Vancouver Symphony

Season Opening Concert

Borodin Prince Igor: Overture Rachmaninoff Piano Concerto No. 3 Rimsky-Korsakov Scheherazade | Bramwell Tovey - Conductor | Mikhail Rudy - Piano (Cherniavsky Laureate)

Dates 1 and 3 October 2005 at 20.00 Venue Orpheum Theatre Reviewer Kulpreet Sasan

Bramwell Tovey border=
Maestro Bramwell Tovey

The masses gathered on Saturday for the opening concert of Vancouver Symphony Orchestra's season could almost feel the buzz of electricity in the air. The choice of opening the season with an all-Russian series reflects the fine line the orchestra is walking between presenting well-known works and introducing the audience to more obscure ones. Over the last few seasons Maestro Tovey has done a fine job of seamlessly blending the familiar with the exotic. Vancouver classical music fans have been much the richer for these adventures in programming.

The opening performance of the night, the overture to Borodin's Prince Igor, was a lighter piece that introduced the audience to the talents of feature soloist Mikhail Rudy. It gave him many an opportunities to display his deft touch and illustrate the possibilities of his approach to the insturment. Playful, fluid and illustrative he worked in a soft pallet and created a joyous and populist experience.
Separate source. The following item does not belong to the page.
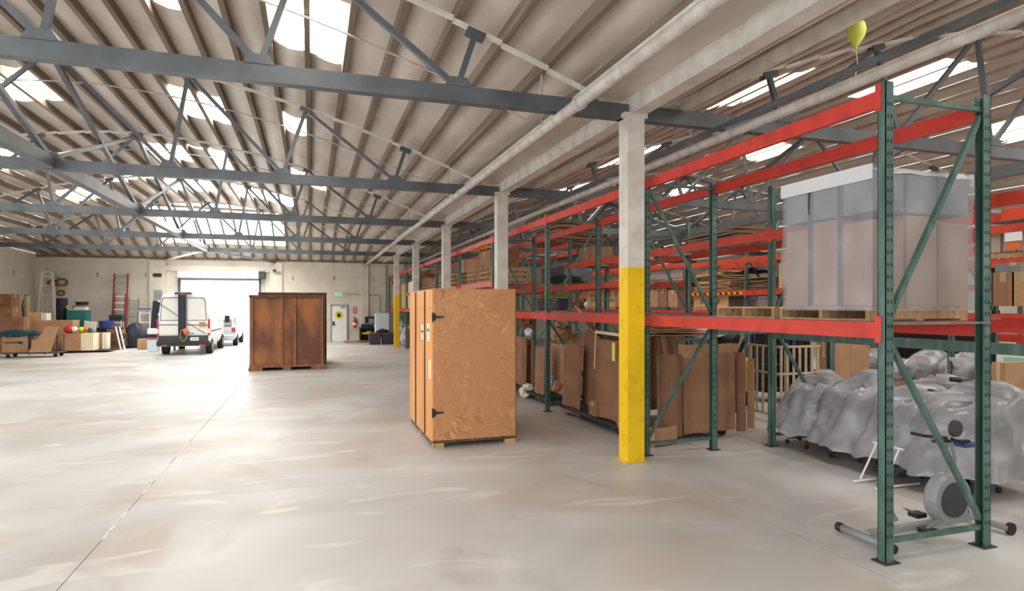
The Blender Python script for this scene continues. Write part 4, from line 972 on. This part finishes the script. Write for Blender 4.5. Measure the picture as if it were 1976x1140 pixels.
for k, (a, b, lb) in enumerate(((711,735,'dark purple tote standing left of its twin before the mattress'),(736,761,'dark purple tote standing right of its twin before the mattress'))):
    Y = 34.6; x0, x1, zt, zb = rect(a,b,643,664,Y)
    t = empty('storage_tote', ((x0+x1)/2,Y,0), label=lb, cat='tote', group='purple totes')
    w2 = (x1-x0)/2-.01
    MB().prism([(-w2+.05,0),(w2-.05,0),(w2,.58),(-w2,.58)], -.35,.35).build('tote_body', 'purple', t, bevel=.02); MB().box(-w2-.01,w2+.01,-.37,.37,.58,.63).build('rim', 'brownwood', t)
bag(XY(738,34.7),34.65,.63,.35,.25,.2,'navy','dark cushion lying on the purple totes',11)
bag(4.95,35.2,.0,.5,.9,1.3,'bag','pale bag heap under the far end of the front rack',12)
bag(4.95,32.6,.0,.5,.9,1.1,'bag','grey bag heap in the last floor bay but one',13)
carton(4.9,31.2,0,.7,.9,.95,'brown carton on the floor beside the farthest yellow column','card2')
t = empty('corner_pipe', (XY(748,YW)-.1,YW-.12,0), label='thin grey pipe rising at the far end of the rack', cat='pipe')
MB().tube([(0,0,0),(0,0,4.5)], .035, 8).build('pipe_run', 'grey', t)
# ------------------------------------------------ van
def loft(secs, n):
    mb = MB(); vs = [p for s_ in secs for p in s_]; fs = []
    for i in range(len(secs)-1):
        for k in range(n): fs.append((i*n+k, i*n+(k+1)%n, (i+1)*n+(k+1)%n, (i+1)*n+k))
    fs.append(tuple(range(n))); fs.append(tuple((len(secs)-1)*n+k for k in range(n-1,-1,-1))); return mb.add(vs, fs)
VX, VY = -5.14, 29.4
t = empty('cargo_van', (VX,VY,0), label='white cargo van parked with its rear doors towards us', cat='van')
half = [(.0,.38),(.86,.38),(.94,.5),(1.0,.75),(1.01,1.25),(.98,1.6),(.93,2.05),(.89,2.35),(.82,2.52),(.68,2.62),(.4,2.67),(0,2.69)]
ol = half+[(-x,z) for x,z in half[-2:0:-1]]
def sec(y, sx, top, bot=.38): return [(x*sx, y, max(bot,min(z,top-.04*(abs(x)**3) if top < 2.6 else 9))) for x, z in ol]
body = loft([sec(0,.955,2.58),sec(.06,.985,2.66),sec(.25,1,9),sec(3.7,1,9),sec(4.1,.97,2.45),sec(4.7,.93,1.75),sec(4.95,.93,1.35),sec(5.5,.9,1.15),sec(5.62,.82,.95)], len(ol)).build('van_body', 'van', t, bevel=0)
for s_ in (-1,1):
    # recessed rear window blanks
    x0_, x1_ = sorted((s_*.14, s_*.80))
    MB().prism([(s_*.13,1.5),(s_*.86,1.5),(s_*.8,2.3),(s_*.74,2.4),(s_*.13,2.42)], -.012,.03).build('window_blank', 'vanpanel', t)
    MB().prism([(s_*.1,1.46),(s_*.9,1.46),(s_*.84,2.34),(s_*.76,2.46),(s_*.1,2.47)], -.004,.03).build('window_surround', 'grey2', t)
    MB().prism([(s_*.93,.82),(s_*1.02,.84),(s_*1.015,1.52),(s_*.94,1.54)], -.03,.12).build('tail_light', 'taillight', t, bevel=.008)
    MB().prism([(s_*.95,.93),(s_*1.01,.93),(s_*1.01,1.12),(s_*.95,1.12)], -.035,-.02).build('reverse_lens', 'white', t)
    MB().rbox((s_*1.0,2.0,1.0),(.03,3.2,.05)).build('side_moulding', 'dark', t)
    for y in (1.0,4.5):
        wh_ = wheel(MB(), (s_*.86,y,.34), .34, .24, 'x', 24).build('wheel', 'tyre', t); MB().lathe([(.05,s_*.125),(.2,s_*.122),(.2,s_*.1)], (s_*.86,y,.34), 16, 'x').build('hub_cap', 'grey', wh_)
    MB().rbox((s_*1.2,4.2,1.45),(.22,.1,.34)).build('wing_mirror', 'black', t, bevel=.02)
    for z in (.95,1.7,2.25): MB().box(s_*.93-.03,s_*.93+.03,-.03,.02,z,z+.08).build('door_hinge', 'van', t)
MB().box(-1.0,1.0,-.16,.05,.4,.62).build('bumper', 'black', t, bevel=.03); MB().box(-.94,.94,-.13,.05,.62,.84).build('bumper_step', 'dark', t, bevel=.02)
MB().box(-.8,-.6,-.17,-.15,.42,.46).box(.6,.8,-.17,-.15,.42,.46).build('reflector', 'redp', t)
MB().box(.28,.6,-.155,-.13,.62,.76).build('licence_plate', 'white', t); mb = MB()
for k in range(6): mb.box(.32+k*.042,.345+k*.042,-.158,-.154,.67,.72)
mb.build('plate_lettering', 'dark', t, kind='stuff')
MB().box(-.03,.22,-.02,.0,.9,.99).box(.26,.4,-.02,.0,.9,.94).build('door_emblem', 'grey2', t); 
MB().box(-.006,.006,-.012,.02,.84,2.5).build('door_gap', 'dark', t)
MB().box(-.16,.08,-.12,-.02,.5,2.56).build('roof_ladder_pad', 'navy', t, label='dark upright strip between the doors', bevel=.02)
for x in (-.17,.09): MB().tube([(x,-.11,.42),(x,-.12,2.6)], .02, 6).build('ladder_rail', 'dark', t)
MB().prism([(-.36,2.6),(.34,2.6),(.28,2.67),(-.3,2.67)], -.12,.2).build('roof_light_bar', 'dark', t)
MB().box(-.1,.12,-.13,-.12,2.62,2.65).build('brake_lens', 'redp', t)
MB().bar((-.93,-.04,1.3),(.93,-.04,1.27),.02,.03).build('tie_strap', 'dark', t); MB().bar((-.92,-.03,2.2),(-.15,-.1,1.62),.012,.02).build('tie_strap', 'dark', t); MB().bar((.1,-.05,1.4),(.85,-.04,.9),.012,.02).build('tie_strap', 'dark', t)
MB().box(.6,.84,-.06,.0,1.2,1.4).build('lamp_grille', 'card', t)
MB().tube([(.02+.12*math.cos(a*.3),-.17-.008*math.sin(a),.85+.25*math.sin(a*.3)) for a in range(64)], .014, 6).build('cable_coil', 'khaki', t)
MB().lathe([(.02,-.16),(.08,-.06),(.085,.04),(.04,.12)], (.1,-.2,1.02), 12).build('orange_plug', 'orange', t)
MB().tube([(-.33,-.05,.2),(-.33,-.12,.45)], .04, 8).build('tow_hook', 'dark', t)
# silver car beyond
t = empty('silver_car', (-4.62,35.2,0), label='pale silver car in the doorway beyond the van', cat='car')
half = [(.0,.3),(.78,.3),(.88,.45),(.92,.7),(.9,1.0),(.82,1.1),(.7,1.5),(.6,1.6),(0,1.64)]
ol2 = half+[(-x,z) for x,z in half[-2:0:-1]]
def sec2(y, sx, top, bot=.3): return [(x*sx, y, max(bot,min(z,top))) for x, z in ol2]
loft([sec2(0,.93,1.0),sec2(.15,.97,1.1),sec2(.5,1,1.6),sec2(1.2,1,9),sec2(2.4,1,9),sec2(3.3,1,1.1),sec2(4.2,.96,.95),sec2(4.5,.85,.75)], len(ol2)).build('car_body', 'silver', t)
for s_ in (-1,1):
    for y in (.85,3.6): wheel(MB(), (s_*.8,y,.33), .33, .22, 'x', 20).build('wheel', 'tyre', t)
    MB().prism([(.5,1.08),(3.0,1.08),(2.4,1.5),(.75,1.5)], min(s_*.78,s_*.84),max(s_*.78,s_*.84),'x').build('side_window', 'grey2', t)
    MB().box(min(s_*.7,s_*.88),max(s_*.7,s_*.88),-.03,.1,.75,.95).build('tail_light', 'redp', t)
MB().box(-.7,.7,-.02,.3,1.08,1.4).build('rear_window', 'grey2', t); MB().box(-.85,.85,-.1,.1,.35,.6).build('bumper', 'silver', t, bevel=.03)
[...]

The heights he achieved here were merely the interlude to the potential that would be realized with his performance of Rachmaninoff's Piano Concerto No. 3. It was here that Rudy was in full bloom and communicated the kind of prolific talent capable of communicating the depth of emotion and possibilities of the instrument. He was vivid, emotive, and had the audience completely enthralled with his prodigious approach to the instrument. The audience showed its appreciation by giving the performance a standing ovation and summoning Rudy back for an encore.

The second half of the evening was an exercise in Russian flirtation with exoticism. Based on the stories of the Arabian Nights, Rimsky-Korsakov's Scheherazade was an unexpected delight from start to finish. Maestro Tovey presented a very charming introduction to the piece and tapped the audience into some of the themes at play in the performance. This involved a recollection of the basic narrative of A Thousand and One Nights and how Rimsky-Korsakov had chosen to present various emotions and characters in the narrative. This small introduction made an unfamiliar piece quite accessible. There were more than a few members of the audience thankful to the Maestro for the gesture.

The performance itself was a pure delight. The orchestra in fine form flew with the most artful and lucid moments and brought emphasis to some very dramatic moments in the narrative piece. From the representation of the Sultan's rage coming alive to communicating the transformative beauty of Scheherazade's voice, the orchestra was on its mark. It's a credit to the skills of the symphony that they were able to use a very formal composition to express the theme of the Arabian nights: the redemptive power of art and its ability to heal the wounded soul. All in all, this was a great beginning to the season.